What you should do:
Copy every line that contains the string "Python" from the entries below.

Stored data:
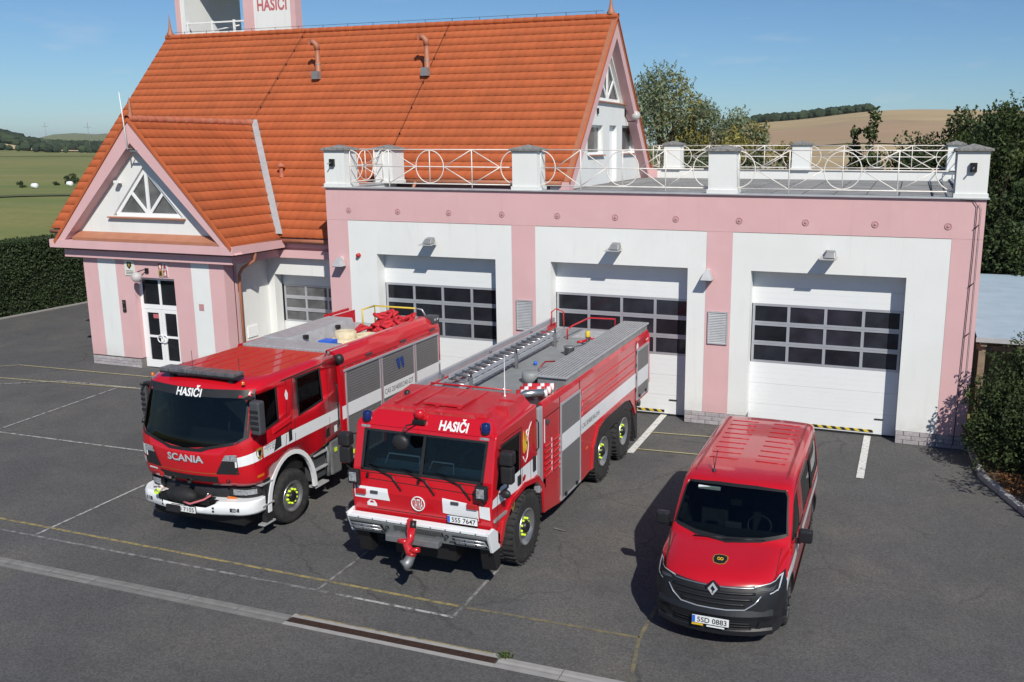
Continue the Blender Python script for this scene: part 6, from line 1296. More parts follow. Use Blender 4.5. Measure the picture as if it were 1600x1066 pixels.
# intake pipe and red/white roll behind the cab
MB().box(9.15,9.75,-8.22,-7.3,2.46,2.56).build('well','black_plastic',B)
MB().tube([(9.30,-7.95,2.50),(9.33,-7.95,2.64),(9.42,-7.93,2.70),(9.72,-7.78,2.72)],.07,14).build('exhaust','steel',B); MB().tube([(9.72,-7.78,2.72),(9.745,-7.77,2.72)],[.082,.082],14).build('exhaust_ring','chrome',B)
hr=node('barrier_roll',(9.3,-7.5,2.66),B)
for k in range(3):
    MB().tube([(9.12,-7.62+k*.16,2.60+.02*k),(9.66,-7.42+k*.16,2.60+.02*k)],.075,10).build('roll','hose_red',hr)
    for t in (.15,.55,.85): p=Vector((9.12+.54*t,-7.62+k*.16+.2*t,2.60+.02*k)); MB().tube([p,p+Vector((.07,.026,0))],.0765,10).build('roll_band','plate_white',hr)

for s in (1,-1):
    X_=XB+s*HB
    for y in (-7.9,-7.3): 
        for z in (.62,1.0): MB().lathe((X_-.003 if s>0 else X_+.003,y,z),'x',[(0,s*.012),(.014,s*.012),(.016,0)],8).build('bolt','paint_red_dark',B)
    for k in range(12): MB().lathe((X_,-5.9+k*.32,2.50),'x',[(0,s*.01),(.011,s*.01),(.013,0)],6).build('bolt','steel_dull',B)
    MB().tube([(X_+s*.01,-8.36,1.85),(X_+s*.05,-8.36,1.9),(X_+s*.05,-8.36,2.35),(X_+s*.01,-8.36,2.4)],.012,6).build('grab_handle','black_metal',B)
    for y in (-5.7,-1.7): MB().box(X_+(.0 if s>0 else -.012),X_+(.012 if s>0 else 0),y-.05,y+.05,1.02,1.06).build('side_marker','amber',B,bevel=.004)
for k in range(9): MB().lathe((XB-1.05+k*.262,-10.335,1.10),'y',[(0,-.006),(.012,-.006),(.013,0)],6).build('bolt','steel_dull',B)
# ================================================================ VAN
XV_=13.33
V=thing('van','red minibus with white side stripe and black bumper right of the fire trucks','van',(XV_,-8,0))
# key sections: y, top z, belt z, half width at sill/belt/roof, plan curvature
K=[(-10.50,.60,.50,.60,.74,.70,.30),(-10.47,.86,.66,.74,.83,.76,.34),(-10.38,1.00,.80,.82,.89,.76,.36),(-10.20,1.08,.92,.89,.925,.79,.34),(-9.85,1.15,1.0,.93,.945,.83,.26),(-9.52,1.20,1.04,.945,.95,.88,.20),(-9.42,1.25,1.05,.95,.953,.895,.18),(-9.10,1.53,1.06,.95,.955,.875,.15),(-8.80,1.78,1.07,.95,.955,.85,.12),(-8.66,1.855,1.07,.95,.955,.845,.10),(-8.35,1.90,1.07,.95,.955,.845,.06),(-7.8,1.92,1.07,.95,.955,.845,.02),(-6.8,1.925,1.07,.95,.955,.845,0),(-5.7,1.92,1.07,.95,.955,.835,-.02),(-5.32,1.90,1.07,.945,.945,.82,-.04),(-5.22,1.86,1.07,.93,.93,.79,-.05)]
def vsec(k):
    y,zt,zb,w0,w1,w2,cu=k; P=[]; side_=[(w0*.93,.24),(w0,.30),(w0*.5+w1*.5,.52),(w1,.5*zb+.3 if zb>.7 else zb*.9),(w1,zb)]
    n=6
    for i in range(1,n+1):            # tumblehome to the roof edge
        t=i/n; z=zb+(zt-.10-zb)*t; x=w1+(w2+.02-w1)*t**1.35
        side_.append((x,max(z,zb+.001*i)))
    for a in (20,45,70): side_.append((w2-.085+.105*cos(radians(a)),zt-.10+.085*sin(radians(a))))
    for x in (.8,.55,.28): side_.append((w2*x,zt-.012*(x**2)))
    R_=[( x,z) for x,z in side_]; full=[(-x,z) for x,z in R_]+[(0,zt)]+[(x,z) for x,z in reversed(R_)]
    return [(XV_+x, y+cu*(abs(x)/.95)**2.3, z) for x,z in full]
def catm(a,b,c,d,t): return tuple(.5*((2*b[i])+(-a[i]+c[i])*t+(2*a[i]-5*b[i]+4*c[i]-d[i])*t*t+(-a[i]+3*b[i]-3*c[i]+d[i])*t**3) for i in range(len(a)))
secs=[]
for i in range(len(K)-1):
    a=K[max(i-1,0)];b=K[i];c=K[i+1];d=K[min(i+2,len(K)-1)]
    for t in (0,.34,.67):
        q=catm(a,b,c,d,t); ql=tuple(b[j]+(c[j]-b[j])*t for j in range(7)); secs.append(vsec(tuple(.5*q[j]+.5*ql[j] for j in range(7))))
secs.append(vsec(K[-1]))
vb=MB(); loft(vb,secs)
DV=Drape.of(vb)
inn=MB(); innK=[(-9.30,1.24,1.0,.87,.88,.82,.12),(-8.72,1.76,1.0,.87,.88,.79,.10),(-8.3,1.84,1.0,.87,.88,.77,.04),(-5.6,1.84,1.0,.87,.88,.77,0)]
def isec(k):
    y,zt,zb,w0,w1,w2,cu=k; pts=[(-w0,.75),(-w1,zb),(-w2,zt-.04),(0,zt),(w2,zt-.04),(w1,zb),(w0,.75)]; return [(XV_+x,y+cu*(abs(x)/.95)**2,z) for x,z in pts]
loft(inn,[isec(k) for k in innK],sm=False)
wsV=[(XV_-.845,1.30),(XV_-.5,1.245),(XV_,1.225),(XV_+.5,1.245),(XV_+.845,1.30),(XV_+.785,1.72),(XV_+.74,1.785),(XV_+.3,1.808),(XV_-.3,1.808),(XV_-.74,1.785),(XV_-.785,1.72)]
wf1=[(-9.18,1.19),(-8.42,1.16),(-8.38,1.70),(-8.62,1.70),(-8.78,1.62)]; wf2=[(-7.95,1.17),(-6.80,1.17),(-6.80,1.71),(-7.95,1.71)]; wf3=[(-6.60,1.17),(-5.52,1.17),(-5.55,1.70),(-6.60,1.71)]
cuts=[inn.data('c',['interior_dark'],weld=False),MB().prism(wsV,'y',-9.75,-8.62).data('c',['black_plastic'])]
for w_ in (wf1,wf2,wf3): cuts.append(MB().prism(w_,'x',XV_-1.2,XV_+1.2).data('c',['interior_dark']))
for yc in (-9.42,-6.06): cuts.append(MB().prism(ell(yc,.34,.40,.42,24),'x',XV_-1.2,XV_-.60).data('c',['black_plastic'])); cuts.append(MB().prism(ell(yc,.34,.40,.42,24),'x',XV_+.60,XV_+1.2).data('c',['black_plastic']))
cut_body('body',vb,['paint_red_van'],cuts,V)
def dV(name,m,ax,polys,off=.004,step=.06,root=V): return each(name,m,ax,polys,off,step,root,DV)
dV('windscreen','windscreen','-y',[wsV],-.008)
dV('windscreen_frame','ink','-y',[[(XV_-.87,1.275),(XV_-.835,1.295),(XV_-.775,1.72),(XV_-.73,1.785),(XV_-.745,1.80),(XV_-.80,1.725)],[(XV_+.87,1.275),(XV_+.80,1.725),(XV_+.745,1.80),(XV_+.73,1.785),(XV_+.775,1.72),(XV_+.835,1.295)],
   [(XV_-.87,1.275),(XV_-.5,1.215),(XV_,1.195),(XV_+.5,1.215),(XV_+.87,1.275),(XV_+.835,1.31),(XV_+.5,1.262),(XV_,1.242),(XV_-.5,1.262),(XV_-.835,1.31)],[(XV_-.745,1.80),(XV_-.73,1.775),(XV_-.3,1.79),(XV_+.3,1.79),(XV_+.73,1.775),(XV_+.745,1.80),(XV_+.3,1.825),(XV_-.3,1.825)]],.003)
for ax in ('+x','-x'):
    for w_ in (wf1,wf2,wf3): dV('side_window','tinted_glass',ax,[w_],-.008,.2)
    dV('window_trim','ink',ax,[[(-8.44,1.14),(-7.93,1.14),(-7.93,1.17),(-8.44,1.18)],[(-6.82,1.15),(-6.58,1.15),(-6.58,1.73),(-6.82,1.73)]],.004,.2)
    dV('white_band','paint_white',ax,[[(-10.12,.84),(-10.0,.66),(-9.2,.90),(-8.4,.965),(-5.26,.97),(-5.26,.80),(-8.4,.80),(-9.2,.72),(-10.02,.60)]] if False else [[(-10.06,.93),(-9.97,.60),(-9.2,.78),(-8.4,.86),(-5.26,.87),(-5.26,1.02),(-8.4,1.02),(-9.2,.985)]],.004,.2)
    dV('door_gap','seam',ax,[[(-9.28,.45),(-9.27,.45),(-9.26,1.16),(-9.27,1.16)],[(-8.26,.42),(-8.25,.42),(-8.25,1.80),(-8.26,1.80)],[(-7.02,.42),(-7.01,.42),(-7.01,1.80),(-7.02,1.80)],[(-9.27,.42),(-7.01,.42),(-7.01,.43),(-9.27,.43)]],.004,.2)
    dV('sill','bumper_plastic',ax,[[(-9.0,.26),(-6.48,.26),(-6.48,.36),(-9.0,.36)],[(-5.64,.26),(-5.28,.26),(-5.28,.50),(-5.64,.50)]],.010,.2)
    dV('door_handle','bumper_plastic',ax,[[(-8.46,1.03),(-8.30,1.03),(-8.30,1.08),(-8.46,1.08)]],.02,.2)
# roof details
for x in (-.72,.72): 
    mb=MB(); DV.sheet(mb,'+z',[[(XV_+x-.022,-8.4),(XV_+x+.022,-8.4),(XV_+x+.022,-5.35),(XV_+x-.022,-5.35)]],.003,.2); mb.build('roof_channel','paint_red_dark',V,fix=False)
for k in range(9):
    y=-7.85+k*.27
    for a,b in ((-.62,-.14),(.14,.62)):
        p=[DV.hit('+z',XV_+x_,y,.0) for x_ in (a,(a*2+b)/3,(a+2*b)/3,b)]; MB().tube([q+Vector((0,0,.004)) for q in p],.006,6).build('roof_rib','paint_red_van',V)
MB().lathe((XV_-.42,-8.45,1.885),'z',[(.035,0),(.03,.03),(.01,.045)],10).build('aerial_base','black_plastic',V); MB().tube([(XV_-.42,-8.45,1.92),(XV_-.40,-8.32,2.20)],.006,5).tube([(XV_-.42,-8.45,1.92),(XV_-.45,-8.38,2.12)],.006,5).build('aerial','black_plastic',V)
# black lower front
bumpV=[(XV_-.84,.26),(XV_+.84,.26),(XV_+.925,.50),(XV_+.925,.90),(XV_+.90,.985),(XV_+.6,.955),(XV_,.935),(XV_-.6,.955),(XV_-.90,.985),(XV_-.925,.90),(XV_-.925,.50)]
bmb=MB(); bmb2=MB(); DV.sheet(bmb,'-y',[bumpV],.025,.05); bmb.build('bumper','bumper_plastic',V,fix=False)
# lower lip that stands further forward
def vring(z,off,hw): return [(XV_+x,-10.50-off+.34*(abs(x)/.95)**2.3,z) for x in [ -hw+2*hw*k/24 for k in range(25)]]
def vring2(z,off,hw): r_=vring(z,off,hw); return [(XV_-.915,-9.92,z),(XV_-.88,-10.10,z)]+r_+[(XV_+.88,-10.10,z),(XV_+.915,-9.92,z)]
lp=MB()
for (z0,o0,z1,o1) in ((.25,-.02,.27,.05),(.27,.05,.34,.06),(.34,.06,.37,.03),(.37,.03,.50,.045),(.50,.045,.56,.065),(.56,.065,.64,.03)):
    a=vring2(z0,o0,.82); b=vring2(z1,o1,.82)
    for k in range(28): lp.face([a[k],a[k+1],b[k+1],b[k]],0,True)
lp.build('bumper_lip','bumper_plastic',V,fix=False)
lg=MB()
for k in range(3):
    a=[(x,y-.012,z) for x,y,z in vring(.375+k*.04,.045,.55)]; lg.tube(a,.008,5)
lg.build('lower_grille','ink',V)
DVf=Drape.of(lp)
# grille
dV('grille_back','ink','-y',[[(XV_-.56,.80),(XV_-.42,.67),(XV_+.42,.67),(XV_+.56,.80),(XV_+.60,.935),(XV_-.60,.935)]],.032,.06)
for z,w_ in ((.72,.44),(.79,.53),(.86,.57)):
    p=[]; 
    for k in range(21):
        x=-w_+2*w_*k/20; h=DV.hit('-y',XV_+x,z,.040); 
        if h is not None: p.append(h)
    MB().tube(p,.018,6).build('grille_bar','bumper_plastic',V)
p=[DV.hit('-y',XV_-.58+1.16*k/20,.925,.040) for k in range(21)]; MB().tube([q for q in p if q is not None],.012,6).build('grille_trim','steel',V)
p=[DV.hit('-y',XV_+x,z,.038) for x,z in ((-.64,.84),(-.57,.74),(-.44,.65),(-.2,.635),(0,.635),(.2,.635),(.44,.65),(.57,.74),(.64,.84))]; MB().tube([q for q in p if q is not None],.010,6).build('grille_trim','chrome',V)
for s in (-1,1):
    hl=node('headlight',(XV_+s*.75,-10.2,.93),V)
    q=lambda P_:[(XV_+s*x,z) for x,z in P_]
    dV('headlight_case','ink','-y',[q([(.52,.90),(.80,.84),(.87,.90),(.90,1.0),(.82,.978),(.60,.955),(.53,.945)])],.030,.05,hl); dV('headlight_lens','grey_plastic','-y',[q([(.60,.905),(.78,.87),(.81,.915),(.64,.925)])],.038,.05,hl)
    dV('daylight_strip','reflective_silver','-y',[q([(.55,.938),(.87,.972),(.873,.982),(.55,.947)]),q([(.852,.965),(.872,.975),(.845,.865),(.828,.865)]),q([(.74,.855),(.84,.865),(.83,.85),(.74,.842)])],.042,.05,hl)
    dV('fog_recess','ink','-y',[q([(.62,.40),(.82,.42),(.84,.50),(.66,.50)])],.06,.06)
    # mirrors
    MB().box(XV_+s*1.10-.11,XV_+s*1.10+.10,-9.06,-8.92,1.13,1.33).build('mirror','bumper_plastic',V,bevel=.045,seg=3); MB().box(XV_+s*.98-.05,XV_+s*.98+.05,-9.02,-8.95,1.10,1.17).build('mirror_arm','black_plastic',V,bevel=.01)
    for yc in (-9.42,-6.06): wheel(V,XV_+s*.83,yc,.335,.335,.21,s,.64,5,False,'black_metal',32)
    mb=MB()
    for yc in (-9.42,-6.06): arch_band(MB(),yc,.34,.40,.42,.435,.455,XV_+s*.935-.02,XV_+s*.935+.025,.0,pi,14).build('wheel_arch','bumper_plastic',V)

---

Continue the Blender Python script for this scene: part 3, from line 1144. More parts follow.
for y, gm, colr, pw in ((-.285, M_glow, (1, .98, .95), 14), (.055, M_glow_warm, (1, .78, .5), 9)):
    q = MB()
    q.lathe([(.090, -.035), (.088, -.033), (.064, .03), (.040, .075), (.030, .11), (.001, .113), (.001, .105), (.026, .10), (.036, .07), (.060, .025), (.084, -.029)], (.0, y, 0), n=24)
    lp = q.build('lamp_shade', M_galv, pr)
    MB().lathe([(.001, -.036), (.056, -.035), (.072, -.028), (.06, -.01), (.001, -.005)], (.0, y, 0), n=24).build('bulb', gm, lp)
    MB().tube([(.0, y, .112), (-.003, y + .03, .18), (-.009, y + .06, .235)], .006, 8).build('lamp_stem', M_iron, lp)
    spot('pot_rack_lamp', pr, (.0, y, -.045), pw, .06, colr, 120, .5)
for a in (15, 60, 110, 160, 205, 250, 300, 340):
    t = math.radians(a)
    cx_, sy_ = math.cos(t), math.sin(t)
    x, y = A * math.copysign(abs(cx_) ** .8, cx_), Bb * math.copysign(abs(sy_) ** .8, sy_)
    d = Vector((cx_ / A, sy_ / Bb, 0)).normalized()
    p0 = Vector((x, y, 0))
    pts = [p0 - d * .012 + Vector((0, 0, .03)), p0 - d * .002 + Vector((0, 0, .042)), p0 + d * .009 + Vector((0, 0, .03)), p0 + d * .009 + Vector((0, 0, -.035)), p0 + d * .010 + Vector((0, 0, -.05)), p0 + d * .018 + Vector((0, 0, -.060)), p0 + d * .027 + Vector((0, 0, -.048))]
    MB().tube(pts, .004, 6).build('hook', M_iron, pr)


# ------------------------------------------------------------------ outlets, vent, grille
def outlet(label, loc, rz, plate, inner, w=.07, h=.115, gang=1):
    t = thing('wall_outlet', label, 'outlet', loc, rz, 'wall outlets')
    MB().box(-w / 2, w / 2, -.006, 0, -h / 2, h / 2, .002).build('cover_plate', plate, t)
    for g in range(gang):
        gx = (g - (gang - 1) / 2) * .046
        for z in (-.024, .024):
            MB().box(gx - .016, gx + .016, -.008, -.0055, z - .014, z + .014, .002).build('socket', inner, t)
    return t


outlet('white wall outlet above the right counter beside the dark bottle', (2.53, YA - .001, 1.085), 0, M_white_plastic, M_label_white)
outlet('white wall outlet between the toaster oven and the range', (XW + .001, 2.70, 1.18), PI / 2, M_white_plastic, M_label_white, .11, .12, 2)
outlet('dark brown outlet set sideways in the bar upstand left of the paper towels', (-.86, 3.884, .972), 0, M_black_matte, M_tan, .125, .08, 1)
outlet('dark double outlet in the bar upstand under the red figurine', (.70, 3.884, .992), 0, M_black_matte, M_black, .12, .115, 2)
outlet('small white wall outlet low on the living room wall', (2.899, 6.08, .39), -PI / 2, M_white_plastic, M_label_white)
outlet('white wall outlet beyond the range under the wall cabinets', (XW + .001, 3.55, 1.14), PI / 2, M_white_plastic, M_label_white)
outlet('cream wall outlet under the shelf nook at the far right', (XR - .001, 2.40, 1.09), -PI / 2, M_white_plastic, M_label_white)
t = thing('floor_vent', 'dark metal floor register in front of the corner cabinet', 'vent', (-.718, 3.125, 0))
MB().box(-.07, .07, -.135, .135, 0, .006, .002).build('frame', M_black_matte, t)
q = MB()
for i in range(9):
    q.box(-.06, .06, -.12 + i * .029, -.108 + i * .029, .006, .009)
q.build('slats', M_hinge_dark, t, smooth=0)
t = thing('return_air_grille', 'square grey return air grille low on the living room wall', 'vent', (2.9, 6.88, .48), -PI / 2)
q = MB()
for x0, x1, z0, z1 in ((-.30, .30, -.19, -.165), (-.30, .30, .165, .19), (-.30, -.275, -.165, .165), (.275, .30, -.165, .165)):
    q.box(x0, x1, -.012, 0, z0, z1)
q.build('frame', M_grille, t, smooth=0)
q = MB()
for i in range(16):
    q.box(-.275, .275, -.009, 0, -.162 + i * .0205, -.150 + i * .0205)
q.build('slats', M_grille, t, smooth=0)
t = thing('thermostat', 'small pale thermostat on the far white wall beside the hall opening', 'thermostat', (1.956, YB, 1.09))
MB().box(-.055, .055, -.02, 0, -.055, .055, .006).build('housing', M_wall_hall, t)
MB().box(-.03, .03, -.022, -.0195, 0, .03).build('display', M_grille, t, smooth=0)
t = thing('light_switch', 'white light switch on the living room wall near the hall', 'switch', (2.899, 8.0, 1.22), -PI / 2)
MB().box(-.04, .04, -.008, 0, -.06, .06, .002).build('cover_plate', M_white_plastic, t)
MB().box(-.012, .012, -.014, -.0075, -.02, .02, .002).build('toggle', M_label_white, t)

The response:
Continue the Blender Python script for this scene: part 6, from line 1296. More parts follow. Use Blender 4.5. Measure the picture as if it were 1600x1066 pixels.
Continue the Blender Python script for this scene: part 3, from line 1144. More parts follow.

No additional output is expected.